## [TASK TO COMPLETE]
Your task is to transcribe all of the data below exactly, omitting the images.
+ + + + + + +
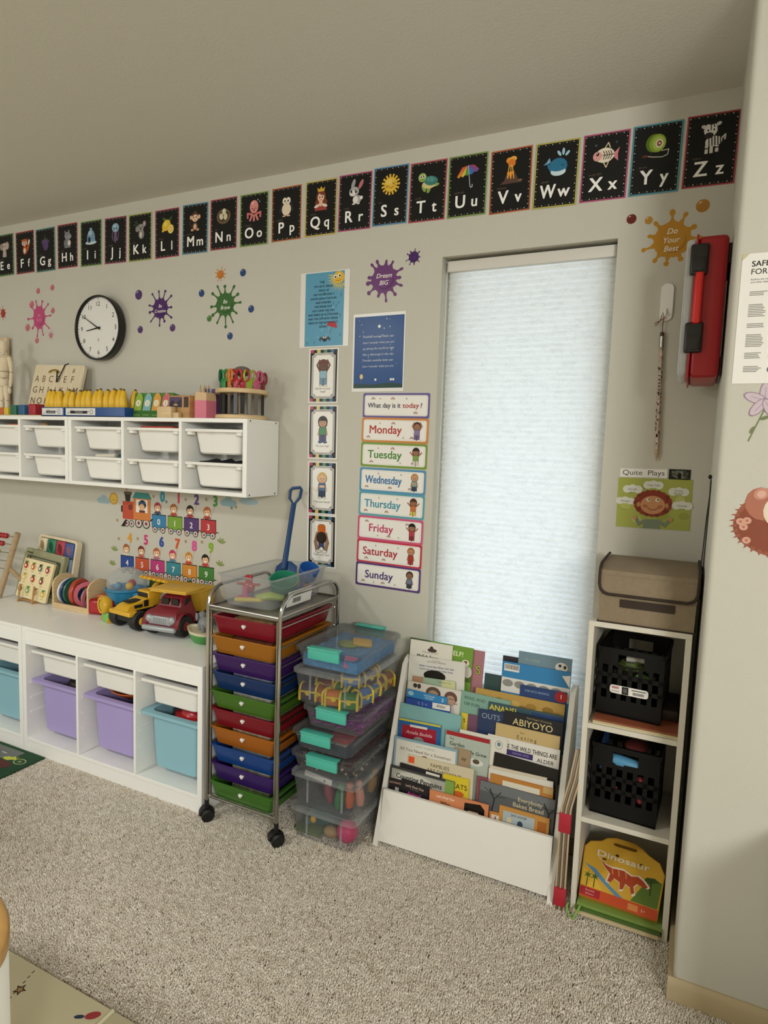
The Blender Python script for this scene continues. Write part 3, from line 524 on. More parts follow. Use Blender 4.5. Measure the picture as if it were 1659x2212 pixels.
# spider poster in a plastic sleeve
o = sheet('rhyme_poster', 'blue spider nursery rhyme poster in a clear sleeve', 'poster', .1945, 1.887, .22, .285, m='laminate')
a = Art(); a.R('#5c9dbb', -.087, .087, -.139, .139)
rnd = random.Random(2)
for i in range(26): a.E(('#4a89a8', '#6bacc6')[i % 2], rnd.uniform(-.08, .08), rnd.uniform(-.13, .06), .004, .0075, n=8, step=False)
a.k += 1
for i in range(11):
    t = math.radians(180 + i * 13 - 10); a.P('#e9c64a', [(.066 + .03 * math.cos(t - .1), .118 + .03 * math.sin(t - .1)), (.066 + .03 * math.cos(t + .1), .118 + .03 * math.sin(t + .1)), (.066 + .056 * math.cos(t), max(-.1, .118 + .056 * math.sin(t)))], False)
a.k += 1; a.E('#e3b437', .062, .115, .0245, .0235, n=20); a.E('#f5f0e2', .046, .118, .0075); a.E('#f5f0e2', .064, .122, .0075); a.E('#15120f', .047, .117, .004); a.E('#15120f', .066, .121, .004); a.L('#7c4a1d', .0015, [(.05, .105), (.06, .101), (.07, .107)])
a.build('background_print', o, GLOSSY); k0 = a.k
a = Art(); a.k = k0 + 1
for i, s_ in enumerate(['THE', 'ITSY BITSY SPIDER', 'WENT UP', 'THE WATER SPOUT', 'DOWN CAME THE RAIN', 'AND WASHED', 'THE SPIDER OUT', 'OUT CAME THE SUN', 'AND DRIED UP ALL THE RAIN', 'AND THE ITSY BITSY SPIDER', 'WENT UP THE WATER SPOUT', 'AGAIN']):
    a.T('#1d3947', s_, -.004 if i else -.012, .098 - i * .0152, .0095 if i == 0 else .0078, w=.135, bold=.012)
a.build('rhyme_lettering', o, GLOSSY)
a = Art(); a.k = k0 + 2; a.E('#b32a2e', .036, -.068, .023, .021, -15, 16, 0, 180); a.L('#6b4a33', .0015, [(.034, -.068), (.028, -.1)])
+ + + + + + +
## [FINISHED EXERCISE]
The Blender Python script for this scene continues. Write part 3, from line 524 on. More parts follow. Use Blender 4.5. Measure the picture as if it were 1659x2212 pixels.
# spider poster in a plastic sleeve
o = sheet('rhyme_poster', 'blue spider nursery rhyme poster in a clear sleeve', 'poster', .1945, 1.887, .22, .285, m='laminate')
a = Art(); a.R('#5c9dbb', -.087, .087, -.139, .139)
rnd = random.Random(2)
for i in range(26): a.E(('#4a89a8', '#6bacc6')[i % 2], rnd.uniform(-.08, .08), rnd.uniform(-.13, .06), .004, .0075, n=8, step=False)
a.k += 1
for i in range(11):
    t = math.radians(180 + i * 13 - 10); a.P('#e9c64a', [(.066 + .03 * math.cos(t - .1), .118 + .03 * math.sin(t - .1)), (.066 + .03 * math.cos(t + .1), .118 + .03 * math.sin(t + .1)), (.066 + .056 * math.cos(t), max(-.1, .118 + .056 * math.sin(t)))], False)
a.k += 1; a.E('#e3b437', .062, .115, .0245, .0235, n=20); a.E('#f5f0e2', .046, .118, .0075); a.E('#f5f0e2', .064, .122, .0075); a.E('#15120f', .047, .117, .004); a.E('#15120f', .066, .121, .004); a.L('#7c4a1d', .0015, [(.05, .105), (.06, .101), (.07, .107)])
a.build('background_print', o, GLOSSY); k0 = a.k
a = Art(); a.k = k0 + 1
for i, s_ in enumerate(['THE', 'ITSY BITSY SPIDER', 'WENT UP', 'THE WATER SPOUT', 'DOWN CAME THE RAIN', 'AND WASHED', 'THE SPIDER OUT', 'OUT CAME THE SUN', 'AND DRIED UP ALL THE RAIN', 'AND THE ITSY BITSY SPIDER', 'WENT UP THE WATER SPOUT', 'AGAIN']):
    a.T('#1d3947', s_, -.004 if i else -.012, .098 - i * .0152, .0095 if i == 0 else .0078, w=.135, bold=.012)
a.build('rhyme_lettering', o, GLOSSY)
a = Art(); a.k = k0 + 2; a.E('#b32a2e', .036, -.068, .023, .021, -15, 16, 0, 180); a.L('#6b4a33', .0015, [(.034, -.068), (.028, -.1)])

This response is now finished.